Records from a dataset:
--------------------
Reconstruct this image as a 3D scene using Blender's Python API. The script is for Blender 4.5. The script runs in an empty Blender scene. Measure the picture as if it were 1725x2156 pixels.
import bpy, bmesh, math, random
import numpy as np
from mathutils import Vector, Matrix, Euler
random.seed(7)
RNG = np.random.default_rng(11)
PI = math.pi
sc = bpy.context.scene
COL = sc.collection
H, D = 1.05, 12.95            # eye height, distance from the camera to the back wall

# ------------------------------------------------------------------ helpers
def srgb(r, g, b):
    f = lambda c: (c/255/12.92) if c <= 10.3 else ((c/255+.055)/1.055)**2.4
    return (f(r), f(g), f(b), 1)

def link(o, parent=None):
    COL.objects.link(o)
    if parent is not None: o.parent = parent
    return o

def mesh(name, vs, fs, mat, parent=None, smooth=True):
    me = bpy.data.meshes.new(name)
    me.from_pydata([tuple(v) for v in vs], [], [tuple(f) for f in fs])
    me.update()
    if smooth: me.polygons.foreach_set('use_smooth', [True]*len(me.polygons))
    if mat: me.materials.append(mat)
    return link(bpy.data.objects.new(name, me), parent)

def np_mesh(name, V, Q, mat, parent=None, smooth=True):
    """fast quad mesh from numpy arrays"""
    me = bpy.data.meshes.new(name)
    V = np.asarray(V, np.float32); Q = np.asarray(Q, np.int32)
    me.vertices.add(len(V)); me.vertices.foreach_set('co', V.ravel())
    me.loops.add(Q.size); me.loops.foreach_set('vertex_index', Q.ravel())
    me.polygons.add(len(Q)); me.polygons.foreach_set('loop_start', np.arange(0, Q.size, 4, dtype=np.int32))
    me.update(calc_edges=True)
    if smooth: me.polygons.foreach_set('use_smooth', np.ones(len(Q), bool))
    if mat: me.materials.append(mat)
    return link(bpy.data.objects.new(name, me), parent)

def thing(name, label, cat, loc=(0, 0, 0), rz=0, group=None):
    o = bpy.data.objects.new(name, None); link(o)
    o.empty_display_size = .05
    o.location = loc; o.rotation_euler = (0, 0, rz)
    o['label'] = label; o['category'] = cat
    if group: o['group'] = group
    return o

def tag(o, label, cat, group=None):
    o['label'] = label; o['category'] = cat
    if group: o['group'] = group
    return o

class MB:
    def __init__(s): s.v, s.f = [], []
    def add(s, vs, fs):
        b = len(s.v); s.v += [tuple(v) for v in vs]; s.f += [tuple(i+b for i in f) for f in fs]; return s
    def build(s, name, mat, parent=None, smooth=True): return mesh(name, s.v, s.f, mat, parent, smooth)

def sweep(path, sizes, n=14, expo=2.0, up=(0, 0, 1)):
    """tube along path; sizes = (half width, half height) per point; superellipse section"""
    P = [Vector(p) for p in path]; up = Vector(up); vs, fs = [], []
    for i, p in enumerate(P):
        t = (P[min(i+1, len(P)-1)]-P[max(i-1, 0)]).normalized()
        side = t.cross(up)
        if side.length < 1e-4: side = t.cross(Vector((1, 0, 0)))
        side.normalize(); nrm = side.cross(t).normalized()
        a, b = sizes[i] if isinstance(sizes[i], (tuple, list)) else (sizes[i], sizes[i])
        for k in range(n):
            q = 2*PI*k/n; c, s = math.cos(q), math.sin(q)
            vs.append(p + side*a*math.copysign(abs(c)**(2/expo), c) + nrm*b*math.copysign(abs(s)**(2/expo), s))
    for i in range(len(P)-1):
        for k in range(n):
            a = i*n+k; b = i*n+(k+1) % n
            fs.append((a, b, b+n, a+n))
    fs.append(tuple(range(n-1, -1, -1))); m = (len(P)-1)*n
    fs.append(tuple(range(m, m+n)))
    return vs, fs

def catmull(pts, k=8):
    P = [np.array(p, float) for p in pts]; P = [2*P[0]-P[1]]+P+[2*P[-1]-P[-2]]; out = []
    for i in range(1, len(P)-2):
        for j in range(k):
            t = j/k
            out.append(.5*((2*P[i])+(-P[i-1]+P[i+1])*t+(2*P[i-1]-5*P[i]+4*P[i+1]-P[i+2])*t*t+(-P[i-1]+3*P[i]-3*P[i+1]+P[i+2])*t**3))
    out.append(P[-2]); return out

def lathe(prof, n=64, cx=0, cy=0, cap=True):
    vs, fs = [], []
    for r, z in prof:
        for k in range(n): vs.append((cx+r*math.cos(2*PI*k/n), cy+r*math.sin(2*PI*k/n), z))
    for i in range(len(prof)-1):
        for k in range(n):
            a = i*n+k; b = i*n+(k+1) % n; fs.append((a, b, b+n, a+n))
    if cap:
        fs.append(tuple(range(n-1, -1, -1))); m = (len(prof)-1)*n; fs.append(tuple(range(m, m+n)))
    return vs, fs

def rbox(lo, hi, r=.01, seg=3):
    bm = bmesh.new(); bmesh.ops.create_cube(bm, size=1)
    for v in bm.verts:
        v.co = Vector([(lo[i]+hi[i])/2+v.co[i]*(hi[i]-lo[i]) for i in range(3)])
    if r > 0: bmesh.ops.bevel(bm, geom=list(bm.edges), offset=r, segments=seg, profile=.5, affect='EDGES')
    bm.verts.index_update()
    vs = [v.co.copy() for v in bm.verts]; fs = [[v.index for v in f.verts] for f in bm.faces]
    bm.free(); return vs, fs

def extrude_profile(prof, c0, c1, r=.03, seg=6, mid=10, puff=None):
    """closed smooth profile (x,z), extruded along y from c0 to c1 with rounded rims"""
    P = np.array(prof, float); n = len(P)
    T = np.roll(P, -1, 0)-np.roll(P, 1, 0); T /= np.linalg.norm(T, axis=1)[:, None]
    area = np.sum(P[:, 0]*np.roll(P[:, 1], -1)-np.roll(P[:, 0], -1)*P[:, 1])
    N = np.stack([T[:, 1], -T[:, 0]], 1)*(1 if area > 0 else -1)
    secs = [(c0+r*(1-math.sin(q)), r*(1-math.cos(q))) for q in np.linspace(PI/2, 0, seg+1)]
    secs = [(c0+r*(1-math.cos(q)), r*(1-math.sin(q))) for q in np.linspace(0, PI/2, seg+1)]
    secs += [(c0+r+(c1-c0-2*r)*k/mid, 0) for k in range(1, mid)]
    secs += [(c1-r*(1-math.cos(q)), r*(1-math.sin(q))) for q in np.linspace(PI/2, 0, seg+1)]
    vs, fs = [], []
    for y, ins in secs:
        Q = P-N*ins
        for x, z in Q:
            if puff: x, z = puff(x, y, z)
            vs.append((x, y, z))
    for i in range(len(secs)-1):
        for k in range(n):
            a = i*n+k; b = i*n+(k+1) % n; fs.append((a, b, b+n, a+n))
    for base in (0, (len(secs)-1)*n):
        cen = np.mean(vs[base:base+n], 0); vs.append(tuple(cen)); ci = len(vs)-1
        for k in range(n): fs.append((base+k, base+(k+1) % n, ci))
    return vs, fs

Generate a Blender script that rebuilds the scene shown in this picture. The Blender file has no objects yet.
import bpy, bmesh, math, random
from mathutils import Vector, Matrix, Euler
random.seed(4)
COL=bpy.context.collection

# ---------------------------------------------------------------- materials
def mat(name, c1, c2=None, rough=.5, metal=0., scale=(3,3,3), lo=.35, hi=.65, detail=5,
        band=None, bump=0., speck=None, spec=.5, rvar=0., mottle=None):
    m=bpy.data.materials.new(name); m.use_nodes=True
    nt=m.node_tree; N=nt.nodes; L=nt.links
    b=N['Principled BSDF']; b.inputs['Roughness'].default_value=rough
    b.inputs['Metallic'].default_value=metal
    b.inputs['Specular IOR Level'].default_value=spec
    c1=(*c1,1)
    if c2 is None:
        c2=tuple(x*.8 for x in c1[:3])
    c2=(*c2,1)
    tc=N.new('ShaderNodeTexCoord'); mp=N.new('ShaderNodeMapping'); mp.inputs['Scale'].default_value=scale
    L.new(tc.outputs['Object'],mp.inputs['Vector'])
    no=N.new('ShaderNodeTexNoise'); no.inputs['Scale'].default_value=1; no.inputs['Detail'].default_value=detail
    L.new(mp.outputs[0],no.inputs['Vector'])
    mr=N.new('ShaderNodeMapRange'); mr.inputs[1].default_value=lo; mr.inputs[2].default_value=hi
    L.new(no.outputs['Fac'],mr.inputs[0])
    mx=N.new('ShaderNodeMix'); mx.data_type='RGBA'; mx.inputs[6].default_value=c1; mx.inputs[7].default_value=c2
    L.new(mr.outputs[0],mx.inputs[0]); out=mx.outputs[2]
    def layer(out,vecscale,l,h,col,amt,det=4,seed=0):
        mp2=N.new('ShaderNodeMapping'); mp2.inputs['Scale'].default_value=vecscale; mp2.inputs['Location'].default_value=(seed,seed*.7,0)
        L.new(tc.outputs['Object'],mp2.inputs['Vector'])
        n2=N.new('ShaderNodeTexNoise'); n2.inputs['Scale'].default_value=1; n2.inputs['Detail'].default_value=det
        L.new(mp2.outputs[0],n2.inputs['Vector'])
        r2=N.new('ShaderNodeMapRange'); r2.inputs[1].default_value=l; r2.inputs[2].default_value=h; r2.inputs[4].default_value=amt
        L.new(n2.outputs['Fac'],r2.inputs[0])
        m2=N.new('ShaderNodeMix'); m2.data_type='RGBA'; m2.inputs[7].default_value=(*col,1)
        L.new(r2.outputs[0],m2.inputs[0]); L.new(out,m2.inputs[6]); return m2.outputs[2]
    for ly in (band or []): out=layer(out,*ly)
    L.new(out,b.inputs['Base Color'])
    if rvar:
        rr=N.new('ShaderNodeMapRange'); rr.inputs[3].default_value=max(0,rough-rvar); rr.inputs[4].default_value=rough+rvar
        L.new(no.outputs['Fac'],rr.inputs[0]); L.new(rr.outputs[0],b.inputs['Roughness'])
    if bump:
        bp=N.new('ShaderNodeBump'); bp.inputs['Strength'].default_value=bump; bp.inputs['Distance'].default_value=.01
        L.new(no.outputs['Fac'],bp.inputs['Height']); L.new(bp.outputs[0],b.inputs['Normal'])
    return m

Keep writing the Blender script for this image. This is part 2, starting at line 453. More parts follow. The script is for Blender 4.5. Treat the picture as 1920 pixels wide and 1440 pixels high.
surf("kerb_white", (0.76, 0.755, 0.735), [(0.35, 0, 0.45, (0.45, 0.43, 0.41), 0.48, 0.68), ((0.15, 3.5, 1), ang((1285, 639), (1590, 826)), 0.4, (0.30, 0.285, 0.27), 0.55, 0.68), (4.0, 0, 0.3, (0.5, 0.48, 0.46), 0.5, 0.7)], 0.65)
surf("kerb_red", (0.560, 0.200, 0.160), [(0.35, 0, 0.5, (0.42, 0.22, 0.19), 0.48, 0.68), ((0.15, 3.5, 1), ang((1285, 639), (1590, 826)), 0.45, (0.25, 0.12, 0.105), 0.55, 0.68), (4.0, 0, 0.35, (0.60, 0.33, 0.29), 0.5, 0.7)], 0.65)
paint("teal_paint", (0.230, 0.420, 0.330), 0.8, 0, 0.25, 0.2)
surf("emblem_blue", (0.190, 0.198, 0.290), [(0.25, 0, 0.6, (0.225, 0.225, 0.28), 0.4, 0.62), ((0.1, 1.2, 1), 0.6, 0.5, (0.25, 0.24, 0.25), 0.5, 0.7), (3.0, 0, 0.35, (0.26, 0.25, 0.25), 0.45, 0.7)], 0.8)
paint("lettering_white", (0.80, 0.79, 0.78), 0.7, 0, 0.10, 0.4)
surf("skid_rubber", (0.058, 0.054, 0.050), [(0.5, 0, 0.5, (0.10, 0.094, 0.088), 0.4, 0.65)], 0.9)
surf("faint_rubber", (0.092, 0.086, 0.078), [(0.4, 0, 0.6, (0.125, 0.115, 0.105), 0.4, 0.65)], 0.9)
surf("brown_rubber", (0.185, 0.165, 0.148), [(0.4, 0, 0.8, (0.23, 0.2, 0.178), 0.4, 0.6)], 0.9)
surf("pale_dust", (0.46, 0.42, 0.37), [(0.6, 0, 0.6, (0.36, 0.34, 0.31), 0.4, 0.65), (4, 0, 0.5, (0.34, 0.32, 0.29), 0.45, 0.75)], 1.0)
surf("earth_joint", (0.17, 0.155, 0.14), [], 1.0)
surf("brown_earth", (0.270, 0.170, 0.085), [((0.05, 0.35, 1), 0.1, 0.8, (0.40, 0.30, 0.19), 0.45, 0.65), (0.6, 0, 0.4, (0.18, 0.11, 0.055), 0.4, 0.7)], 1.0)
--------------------
# Task to carry out
The required output is the exact sequence of lines from the one containing "Keep writing the" through the end of the listing, both endpoints included.

# Full solution
Keep writing the Blender script for this image. This is part 2, starting at line 453. More parts follow. The script is for Blender 4.5. Treat the picture as 1920 pixels wide and 1440 pixels high.
surf("kerb_white", (0.76, 0.755, 0.735), [(0.35, 0, 0.45, (0.45, 0.43, 0.41), 0.48, 0.68), ((0.15, 3.5, 1), ang((1285, 639), (1590, 826)), 0.4, (0.30, 0.285, 0.27), 0.55, 0.68), (4.0, 0, 0.3, (0.5, 0.48, 0.46), 0.5, 0.7)], 0.65)
surf("kerb_red", (0.560, 0.200, 0.160), [(0.35, 0, 0.5, (0.42, 0.22, 0.19), 0.48, 0.68), ((0.15, 3.5, 1), ang((1285, 639), (1590, 826)), 0.45, (0.25, 0.12, 0.105), 0.55, 0.68), (4.0, 0, 0.35, (0.60, 0.33, 0.29), 0.5, 0.7)], 0.65)
paint("teal_paint", (0.230, 0.420, 0.330), 0.8, 0, 0.25, 0.2)
surf("emblem_blue", (0.190, 0.198, 0.290), [(0.25, 0, 0.6, (0.225, 0.225, 0.28), 0.4, 0.62), ((0.1, 1.2, 1), 0.6, 0.5, (0.25, 0.24, 0.25), 0.5, 0.7), (3.0, 0, 0.35, (0.26, 0.25, 0.25), 0.45, 0.7)], 0.8)
paint("lettering_white", (0.80, 0.79, 0.78), 0.7, 0, 0.10, 0.4)
surf("skid_rubber", (0.058, 0.054, 0.050), [(0.5, 0, 0.5, (0.10, 0.094, 0.088), 0.4, 0.65)], 0.9)
surf("faint_rubber", (0.092, 0.086, 0.078), [(0.4, 0, 0.6, (0.125, 0.115, 0.105), 0.4, 0.65)], 0.9)
surf("brown_rubber", (0.185, 0.165, 0.148), [(0.4, 0, 0.8, (0.23, 0.2, 0.178), 0.4, 0.6)], 0.9)
surf("pale_dust", (0.46, 0.42, 0.37), [(0.6, 0, 0.6, (0.36, 0.34, 0.31), 0.4, 0.65), (4, 0, 0.5, (0.34, 0.32, 0.29), 0.45, 0.75)], 1.0)
surf("earth_joint", (0.17, 0.155, 0.14), [], 1.0)
surf("brown_earth", (0.270, 0.170, 0.085), [((0.05, 0.35, 1), 0.1, 0.8, (0.40, 0.30, 0.19), 0.45, 0.65), (0.6, 0, 0.4, (0.18, 0.11, 0.055), 0.4, 0.7)], 1.0)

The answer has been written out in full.